On the issue of Iraq, the Chancellor stood firm, repeating his opposition to a war, and categorically ruling out any German involvement. In January of this year, Schröder received the public backing from French President Jacques Chirac, who used the occasion of the German-Franco Friendship Treaty to make it clear that he too, was against any military attack on Iraq. It wasn't long before Schröder and Chirac had Russian President Vladimir Putin on board, completing the trio they needed to prevent legitimate U.S. intervention through the UN Security Council.

U.S. Defense Minister Donald Rumsfeld responded to the formation of the trio by dubbing France and Germany "old Europe", and voicing his preference for "new Europe" with such countries as Poland and Romania, which had pledged to support a war against Iraq. And Schröder had to sit back and listen as his country was named in the same breath as the dictatorships which rule Cuba and Libya.
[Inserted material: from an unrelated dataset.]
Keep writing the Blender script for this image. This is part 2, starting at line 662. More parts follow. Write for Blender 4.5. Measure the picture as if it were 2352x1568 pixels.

Although France has topped Germany as primary target for Washington's ire, U.S.-German relations have not improved, at least not at government level. Opposition politicians such as CDU leader Angela Merkel are openly received in Washington, and Defense Minister Peter Struck and some deputies were were received well at a recent NATO summit in Washington. But for the time being at least, the telephone line between Schröder and Bush remains conspicuously dead.